Lee herself later in the thread tweeted, “Is this the time to say someone told me like two months ago that i should ‘embrace my asian eyes’ and ‘love my squint'”?

“I had gotten seated at dinner, ordered and had just received my entree when I had my picture taken of me with the food,” Lee tells TODAY Food, adding that she and her companion who took the picture didn’t note what was happening behind her when they took the picture.

“I did hear giggling and laughter from the people seated behind me but I supposed it to be normal for a family dinner with a young child,” she says, noting that there was also a man with the woman and child. “After the incident, I received photos from earlier and noticed the actions behind me.”

Lee’s tweet uses a succession of images that zoom in to highlight a woman and her child both appearing to make a racist “slanted-eye” gesture. This gesture is a type of yellowface, also known as the practice of non-Asian people pretending to play characters from Asia or of Asian descent, often using make up or costuming to do so.

The gesture is also a form of othering, a racist bullying tactic meant to define a group of people as “other,” using gestures like the one in Lee’s photo in an attempt to taunt another race or identity.

Lee says when she first saw the moment captured in the image that she couldn’t make sense of it, saying she first felt disbelief, then, something a little bit like humor.

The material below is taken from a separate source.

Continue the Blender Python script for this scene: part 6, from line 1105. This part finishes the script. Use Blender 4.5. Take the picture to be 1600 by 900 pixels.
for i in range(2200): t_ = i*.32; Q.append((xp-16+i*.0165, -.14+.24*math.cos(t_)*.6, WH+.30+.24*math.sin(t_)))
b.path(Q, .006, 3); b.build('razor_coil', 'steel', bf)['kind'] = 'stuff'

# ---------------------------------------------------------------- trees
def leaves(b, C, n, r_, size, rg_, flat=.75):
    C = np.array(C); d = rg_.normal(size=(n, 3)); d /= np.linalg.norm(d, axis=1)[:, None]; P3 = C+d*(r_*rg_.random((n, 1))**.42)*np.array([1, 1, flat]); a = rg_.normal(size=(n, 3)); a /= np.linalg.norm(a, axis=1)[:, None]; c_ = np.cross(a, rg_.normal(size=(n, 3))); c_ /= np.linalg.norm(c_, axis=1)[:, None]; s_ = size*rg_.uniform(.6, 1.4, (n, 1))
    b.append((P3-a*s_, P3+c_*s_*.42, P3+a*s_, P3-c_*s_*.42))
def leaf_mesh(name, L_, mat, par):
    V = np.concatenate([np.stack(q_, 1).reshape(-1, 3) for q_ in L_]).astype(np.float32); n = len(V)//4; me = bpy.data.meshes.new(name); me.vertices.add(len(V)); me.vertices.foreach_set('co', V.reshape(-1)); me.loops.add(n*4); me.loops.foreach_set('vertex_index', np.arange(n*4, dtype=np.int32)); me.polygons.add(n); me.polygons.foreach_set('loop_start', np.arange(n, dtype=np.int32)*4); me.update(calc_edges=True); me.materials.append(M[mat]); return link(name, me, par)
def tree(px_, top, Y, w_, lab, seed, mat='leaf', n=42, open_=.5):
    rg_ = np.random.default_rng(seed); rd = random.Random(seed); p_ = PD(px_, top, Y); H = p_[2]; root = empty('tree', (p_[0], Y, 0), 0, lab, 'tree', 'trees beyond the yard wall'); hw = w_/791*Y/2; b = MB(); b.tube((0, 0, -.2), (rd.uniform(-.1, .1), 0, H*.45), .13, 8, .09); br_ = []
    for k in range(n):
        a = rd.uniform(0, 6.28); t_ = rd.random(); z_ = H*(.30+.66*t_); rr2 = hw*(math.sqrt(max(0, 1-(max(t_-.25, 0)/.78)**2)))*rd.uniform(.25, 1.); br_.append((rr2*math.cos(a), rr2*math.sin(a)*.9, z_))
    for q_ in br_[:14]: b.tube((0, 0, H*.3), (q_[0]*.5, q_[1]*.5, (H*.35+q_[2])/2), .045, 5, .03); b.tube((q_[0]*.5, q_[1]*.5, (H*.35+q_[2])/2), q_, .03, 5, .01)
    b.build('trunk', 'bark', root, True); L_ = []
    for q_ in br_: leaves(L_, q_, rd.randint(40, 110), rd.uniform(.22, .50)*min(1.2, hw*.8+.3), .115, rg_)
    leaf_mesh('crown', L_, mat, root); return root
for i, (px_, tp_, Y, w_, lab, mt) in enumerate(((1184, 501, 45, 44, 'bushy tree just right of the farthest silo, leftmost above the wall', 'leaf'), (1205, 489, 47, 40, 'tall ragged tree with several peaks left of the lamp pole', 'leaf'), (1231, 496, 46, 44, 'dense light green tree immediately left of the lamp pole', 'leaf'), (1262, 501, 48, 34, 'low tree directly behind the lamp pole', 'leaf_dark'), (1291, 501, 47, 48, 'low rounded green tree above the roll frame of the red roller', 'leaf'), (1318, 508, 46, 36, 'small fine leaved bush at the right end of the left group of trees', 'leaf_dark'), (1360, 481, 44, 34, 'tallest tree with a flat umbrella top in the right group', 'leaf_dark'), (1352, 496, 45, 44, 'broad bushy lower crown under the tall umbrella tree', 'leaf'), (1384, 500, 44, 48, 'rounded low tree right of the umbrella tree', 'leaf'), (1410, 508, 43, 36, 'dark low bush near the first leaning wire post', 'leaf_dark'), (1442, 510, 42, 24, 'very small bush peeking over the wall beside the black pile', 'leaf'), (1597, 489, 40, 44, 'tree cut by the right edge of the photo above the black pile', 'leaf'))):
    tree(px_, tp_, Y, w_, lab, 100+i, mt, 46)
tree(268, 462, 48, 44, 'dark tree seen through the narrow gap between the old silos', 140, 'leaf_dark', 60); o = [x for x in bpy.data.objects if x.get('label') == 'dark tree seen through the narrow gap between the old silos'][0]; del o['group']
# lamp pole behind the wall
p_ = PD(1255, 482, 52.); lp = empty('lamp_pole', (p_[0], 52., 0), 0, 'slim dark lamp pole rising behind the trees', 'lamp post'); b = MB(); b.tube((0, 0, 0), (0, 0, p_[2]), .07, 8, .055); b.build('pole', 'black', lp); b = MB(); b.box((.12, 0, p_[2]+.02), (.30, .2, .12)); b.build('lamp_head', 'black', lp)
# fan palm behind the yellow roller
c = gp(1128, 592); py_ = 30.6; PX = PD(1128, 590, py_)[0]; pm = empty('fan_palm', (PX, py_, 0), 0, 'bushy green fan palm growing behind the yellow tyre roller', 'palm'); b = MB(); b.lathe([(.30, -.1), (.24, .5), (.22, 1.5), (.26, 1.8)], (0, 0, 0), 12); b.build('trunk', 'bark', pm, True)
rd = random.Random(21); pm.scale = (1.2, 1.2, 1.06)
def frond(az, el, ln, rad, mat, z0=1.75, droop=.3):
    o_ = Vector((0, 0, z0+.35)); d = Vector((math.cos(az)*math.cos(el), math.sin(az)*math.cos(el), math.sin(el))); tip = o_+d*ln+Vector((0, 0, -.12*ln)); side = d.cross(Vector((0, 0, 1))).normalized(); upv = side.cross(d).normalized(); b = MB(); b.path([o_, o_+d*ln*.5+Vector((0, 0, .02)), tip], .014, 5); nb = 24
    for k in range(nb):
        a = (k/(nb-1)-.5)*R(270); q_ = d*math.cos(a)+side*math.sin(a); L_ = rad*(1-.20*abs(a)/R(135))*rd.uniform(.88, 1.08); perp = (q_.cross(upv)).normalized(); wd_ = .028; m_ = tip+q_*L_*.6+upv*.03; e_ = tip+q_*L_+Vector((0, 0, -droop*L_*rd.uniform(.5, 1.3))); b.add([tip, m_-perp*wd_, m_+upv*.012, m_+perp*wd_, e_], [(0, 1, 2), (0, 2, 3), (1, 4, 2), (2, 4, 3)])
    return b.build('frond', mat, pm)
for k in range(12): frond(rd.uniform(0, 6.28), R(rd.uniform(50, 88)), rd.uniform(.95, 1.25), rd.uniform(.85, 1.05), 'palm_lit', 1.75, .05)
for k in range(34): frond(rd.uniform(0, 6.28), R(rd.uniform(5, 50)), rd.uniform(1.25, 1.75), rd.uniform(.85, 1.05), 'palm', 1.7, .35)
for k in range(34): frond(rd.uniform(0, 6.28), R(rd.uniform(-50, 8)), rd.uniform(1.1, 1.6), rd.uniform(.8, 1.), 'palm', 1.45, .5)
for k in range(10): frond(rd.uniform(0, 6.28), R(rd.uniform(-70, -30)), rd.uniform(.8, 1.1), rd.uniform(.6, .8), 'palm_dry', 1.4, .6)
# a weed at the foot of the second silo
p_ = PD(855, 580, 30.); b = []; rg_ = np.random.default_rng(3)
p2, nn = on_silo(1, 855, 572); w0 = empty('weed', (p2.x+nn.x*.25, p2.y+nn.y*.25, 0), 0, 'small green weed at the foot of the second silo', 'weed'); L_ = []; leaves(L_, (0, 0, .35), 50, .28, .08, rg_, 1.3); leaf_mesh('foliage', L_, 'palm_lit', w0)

“It was incredibly unbelievable that those two were doing a racist gesture like this in public in an Asian space,” she says. “I couldn’t believe the publicity of that act and the shock to see a recreation of a racial taunt I hadn’t seen since elementary school.”

“To think this happened no less than 1 foot behind me but I didn’t notice,” Lee says, adding that she can’t say for certain what exactly they were doing and what exactly their intent was. “But I can’t say seeing that gesture didn’t hurt.”

Still, with that split second caught on camera and shared with the world, Lee says the response to her tweet has been very sweet — for the most part.

“I think a lot of people have sympathized with me. I think most BIPoC have had at least one negative experience in their life with blatant racism and there’s a weird sort of unity in that,” she says, pointing to many of the tweets in response to hers expressing a sort of shared disbelief that moments like this still commonly happen, even in Asian restaurants.

“Though there are trolls and dissenters among the responses, I think it’s important that we remain intolerant to hate and racism,” Lee says. “It’s inspiring to see that we can rally as antiracists together despite our separate and different experiences as BIPOC in America.”